The federal government is considering the introduction of an annual gratuity payment estimated at N30 billion for civil servants in treasury-funded Ministries, Departments, and Agencies (MDAs), under a new framework being developed by the National Pension Commission (PenCom) in collaboration with the Office of the Head of the Civil Service of the Federation (OHCSF).
The proposed gratuity scheme, which will benefit retirees under the Contributory Pension Scheme (CPS), was disclosed during a high-level meeting in Abuja on June 13, 2025.
The director general of PenCom, Ms. Omolola Oloworaran, announced the plan while on a courtesy visit to the Head of the Civil Service of the Federation, Didi Esther Walson-Jack, according to a statement that was issued by PenCom on Tuesday.
Oloworaran said PenCom is working out modalities for the establishment of the scheme in accordance with Section 4(4)(a) of the Pension Reform Act (PRA) 2014.
The estimated cost of N30 billion annually, she explained, was based on the calculation of 100 per cent of the last gross annual remuneration of retiring federal employees—a figure confirmed by the 2024 Stakeholders Committee on outstanding pension liabilities.
She described the initiative as “a modest but impactful intervention” aimed at improving the welfare of retirees who have served the nation with dedication.
The PenCom boss also addressed the longstanding issue of delays in pension payments due to accrued rights liabilities. She recalled earlier progress achieved through collaboration with the OHCSF, which included securing a Federal Executive Council (FEC) approval for a N758 billion bond to settle outstanding liabilities.
In a bid to further address these issues, Oloworaran unveiled a one-time comprehensive online enrolment exercise, scheduled for August 2025. The exercise will help determine the accrued pension rights liabilities of all federal employees in service before June 2004. According to her, this will pave the way for PenCom to present the actual liability to the federal government, with the goal of raising a bond to clear it once and for all.
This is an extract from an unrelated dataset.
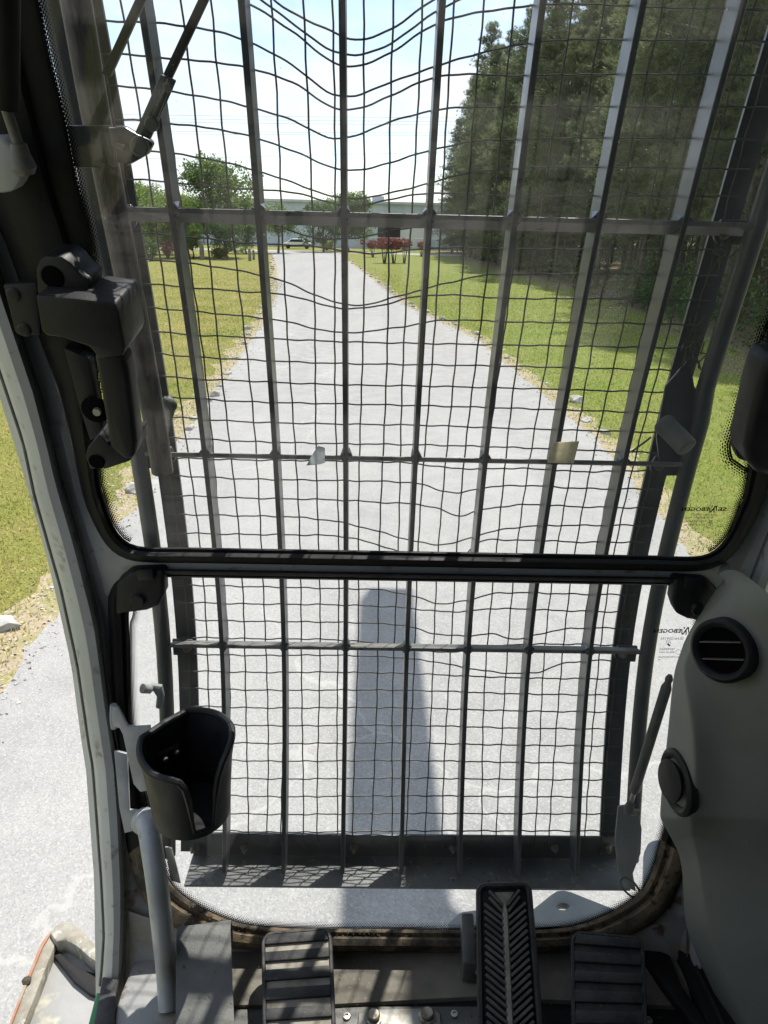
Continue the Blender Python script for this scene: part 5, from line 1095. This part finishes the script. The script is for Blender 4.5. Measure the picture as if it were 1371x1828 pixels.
# ---- wiper
wp = thing('wiper', 'black wiper arm with its channel bracket at the upper left of the windshield', 'wiper', tuple(S(240, 260, -.10)))
def barpx(a, b_, wpx, off, th, name, m='black_plastic', bevel=.0015):
    a = np.array(a, float); b_ = np.array(b_, float); t = (b_-a)/np.linalg.norm(b_-a); n_ = np.array([-t[1], t[0]]); q = [a+n_*wpx/2, b_+n_*wpx/2, b_-n_*wpx/2, a-n_*wpx/2]
    return prism_s(q, off, th).build(name, m, wp, bevel=bevel)
barpx((395, -70), (292, 150), 17, -.115, .010, 'arm'); barpx((300, 138), (254, 244), 30, -.122, .006, 'channel', 'guard_paint'); barpx((303, 144), (268, 226), 12, -.128, .006, 'channel_rib', 'guard_paint')
barpx((272, -50), (188, 135), 17, -.105, .010, 'arm')
prism_s([(200, 226), (222, 226), (246, 240), (262, 246), (274, 256), (264, 276), (240, 290), (226, 297), (208, 290)], -.115, .012).build('pivot_bracket', 'guard_paint', wp, bevel=.003)
for px, py, r in [(248, 262, .011), (270, 222, .008), (299, 156, .005)]: m_ = MB(); c = S(px, py, -.1305); m_.lathe(c, -nrm(c), [(0, .002), (r*.8, .002), (r, 0), (r, -.006)], 16); m_.build('rivet', 'strut_grey', wp, smooth=True)
m_ = MB(); m_.tube([S(200, 228, -.125), S(205, 258, -.125), S(222, 264, -.125)], .004, 8); m_.build('washer_jet', 'strut_grey', wp, smooth=True)
prism_s([(120, 224), (196, 224), (205, 300), (134, 300)], -.118, .006).build('mount_plate', 'guard_paint', wp, bevel=.002)
# ---- tape on the glass
tp = prism_s([(990, 790), (1034, 788), (1024, 827), (977, 826), (982, 806)], GO-.003, .001).build('tape_patch', 'tape_beige'); tag(tp, 'beige square patch of tape stuck on the windshield at right', 'tape', 'tape patches on the glass')
tp = prism_s([(568, 796), (580, 800), (580, 826), (571, 829), (547, 831), (556, 814)], GO-.003, .001).build('tape_patch', 'tape_clear'); tag(tp, 'torn clear scrap of tape on the windshield left of the centre bar', 'tape', 'tape patches on the glass')
# ------------------------------------------------------------------ machine outside the cab: side platform, lugs, boom
pf = thing('side_platform', 'worn pale grey platform with an orange edge outside the cab at lower left', 'platform', tuple(Z(90, 1780, 1.72)))
ZP = 1.72
flat('deck', [(30, 1900), (85, 1700), (110, 1668), (178, 1700), (230, 1900)], ZP, .02, 'deck_grey', pf, .003)
flat('side_lip', [(12, 1850), (40, 1775), (73, 1692), (90, 1664), (100, 1662), (101, 1680), (88, 1712), (62, 1780), (34, 1850)], ZP+.028, .05, 'deck_lip', pf, .004)
flat('front_lip', [(88, 1664), (103, 1647), (126, 1645), (150, 1662), (180, 1700), (180, 1722), (160, 1710), (138, 1690), (115, 1676), (100, 1682)], ZP+.04, .06, 'deck_lip', pf, .006)
flat('edge_strip', [(8, 1850), (38, 1770), (72, 1686), (90, 1660), (93, 1662), (76, 1690), (42, 1772), (12, 1850)], ZP+.033, .05, 'orange_edge', pf, .001)
flat('recess_shade', [(86, 1692), (98, 1692), (125, 1716), (150, 1732), (185, 1738), (185, 1782), (160, 1774), (132, 1752), (108, 1722)], ZP+.012, .01, 'rubber_black', pf, .003)  # flat plate in the rubber colour, standing in for the recess shadow
flat('green_panel', [(172, 1772), (180, 1772), (166, 1850), (152, 1850)], 1.90, .02, 'green_paint', pf, .002)
m_ = MB(); c = Z(48, 1752, ZP+.03); m_.lathe(c, (0, 0, 1), [(.009, 0), (.010, .004), (.006, .008), (0, .009)], 7); m_.build('mud_lump', 'gunk', pf)
def lug(label, pts, hole, z, m='lug_grey'):
    e = thing('machine_lug', label, 'lug', tuple(np.mean([Z(x, y, z) for x, y in pts], axis=0)-np.array([0, 0, .02])), 'lugs at the machine front')
    O = resample(pts+[pts[0]], 41)[:-1]; hc = np.array(hole[:2]); hr = hole[2:]
    I = []
    for p in O: d = p-hc; a = math.atan2(d[1]/hr[1], d[0]/hr[0]); I.append(hc+np.array([math.cos(a)*hr[0], math.sin(a)*hr[1]]))
    rows = [[Z(*p, z) for p in O], [Z(*p, z) for p in I], [Z(*p, z)+np.array([0, 0, -.02]) for p in I], [Z(*p, z)+np.array([0, 0, -.02]) for p in O]]
    m_ = MB(); m_.grid(rows, closeu=True, closev=True); m_.build('plate', m, e, bevel=.002)
lug('triangular grey lug with a hole, seen below the guard tray right of the chevron pedal', [(930, 1640), (990, 1592), (1000, 1588), (1014, 1590), (1100, 1624), (1130, 1660), (930, 1670)], (1005, 1618, 12, 6), 1.78)
lug('rounded grey lug with a hole at the lower right window corner', [(1150, 1520), (1158, 1503), (1172, 1499), (1196, 1500), (1215, 1515), (1215, 1600), (1148, 1600)], (1172, 1566, 8, 9), 1.84)
lug('small grey lug peeking out left of the chevron pedal', [(800, 1648), (822, 1628), (850, 1624), (880, 1640), (880, 1670), (800, 1670)], (850, 1655, 3, 3), 1.78)
bo = thing('boom_arm', 'green boom arm of the machine passing over the cab front', 'boom', (1.3, -.5, 2.2))
cot = math.cos(SUN_EL)/math.sin(SUN_EL)
def over(xg, yg, z): return np.array([xg+z*cot*math.sin(SUN_AZ), yg+z*cot*math.cos(SUN_AZ), z])       # the point at height z whose shadow falls on (xg, yg)
K0, K1 = [over(-.13, 1.7, 5.2), over(1.3, 1.7, 5.2)], [over(-.085, 6.03, 6.6), over(.325, 6.03, 6.6)]; KM = (over(-.115, 2.62, 5.5), over(.37, 2.62, 5.5))
m_ = MB(); rows = [[a, b_, b_+np.array([0, -.06, .40]), a+np.array([0, -.06, .40])] for a, b_ in ((over(-.36, -1.2, 4.4), over(1.4, -1.2, 4.4)), (over(-.36, .4, 4.8), over(1.4, .4, 4.8)), (K0[0], K0[1]), KM, tuple(K1))]
m_.grid(rows, closeu=True); m_.F += [(0, 1, 2, 3), (19, 18, 17, 16)]; m_.build('beam', 'green_paint', bo, bevel=.02)
m_ = MB(); q = over(1.1, -1.1, 4.5); m_.tube([q, np.array([1.45, -1.2, 2.2])], [.22, .25], 8); m_.build('boom_foot', 'green_paint', bo)

st = thing('chair_blocker', 'unseen chair with side armrests, added to shade the right console', 'chair', (0, -.25, 1.95))  # out-of-view blocker, put in to shade the right console
m_ = MB(); m_.box((0, -.18, 2.36), (.25, .26, .07)); m_.build('cushion', 'dark_trim', st, bevel=.03)
m_ = MB(); m_.box((0, -.5, 2.78), (.25, .07, .38)); m_.build('backrest', 'dark_trim', st, bevel=.03)
for x in (-.36, .36): m_ = MB(); m_.box((x, -.02, 2.45), (.07, .32, .12)); m_.build('armrest', 'dark_trim', st, bevel=.02)
m_ = MB(); m_.box((0, -.2, 2.12), (.2, .22, .17)); m_.build('base', 'dark_trim', st, bevel=.02)

# crumbs of dirt and straw along the lower seal, on the mat and in the tray
m_ = MB()
def crumb(c, r):
    k = [np.array([random.uniform(-1, 1), random.uniform(-1, 1), random.uniform(-1, 1)])*r for _ in range(4)]; m_.add([c+p for p in k], [(0, 1, 2), (0, 2, 3), (0, 3, 1), (1, 3, 2)])
for i in range(420):
    px = random.uniform(330, 1090); py = np.interp(px, [330, 369, 419, 520, 850, 1000, 1040, 1090], [1602, 1630, 1650, 1664, 1660, 1655, 1650, 1634])+abs(random.gauss(0, 9)); crumb(S(px, py, GO-.013), random.uniform(.001, .0035))
m_.build('dirt_crumbs', 'seal_dusty', cab, kind='stuff')
m_ = MB()
for i in range(500):
    px = random.uniform(425, 1180); py = random.uniform(1690, 1820); crumb(Z(px, py, 1.975 if py < 1790 else 1.957), random.uniform(.0006, .0016))
m_.build('dust_specks', 'deck_lip', fm, kind='stuff')
m_ = MB()
for i in range(60): crumb(np.array([random.uniform(-.42, .45), random.uniform(1.07, 1.13), 1.96]), random.uniform(.001, .004))
m_.build('litter', 'gunk', gd, kind='stuff')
Each eligible civil servant’s accrued pension rights will be credited into their Retirement Savings Accounts (RSAs), allowing them to begin earning returns on the funds immediately. This system, she noted, would insulate pension administration from political changes as Pension Fund Administrators (PFAs) would assume full management control.
Oloworaran also revealed that PenCom is developing a digital application to streamline the enrolment process. The application is expected to be deployed alongside the August exercise, and she called for the OHCSF’s support in issuing a directive mandating all MDAs to participate and submit the required documentation.
To tackle the challenge of uncredited pension contributions, especially among MDAs not enrolled on the Integrated Payroll and Personnel Information System (IPPIS), the PenCom DG disclosed that a new Pension Contribution Remittance System has been introduced. It requires the use of approved Payment Solution Support Providers (PSSPs) to ensure proper remittance of contributions into employees’ RSAs.
She urged the Head of the Civil Service to issue directives to the IPPIS Office in the Office of the Accountant General of the Federation (OAGF), as well as to tertiary institutions and other non-IPPIS MDAs, to adopt the new remittance approach starting from June 2025.
Responding, Walson-Jack commended PenCom for its forward-thinking initiatives and pledged her full support for the proposed reforms. She acknowledged that the introduction of a gratuity scheme aligns with the aspirations of civil servants and promised to issue the necessary circulars to facilitate implementation.
Both PenCom and the OHCSF also agreed to establish a Standing Committee to drive the proposed reforms, develop modalities for implementation, and proactively address any emerging issues.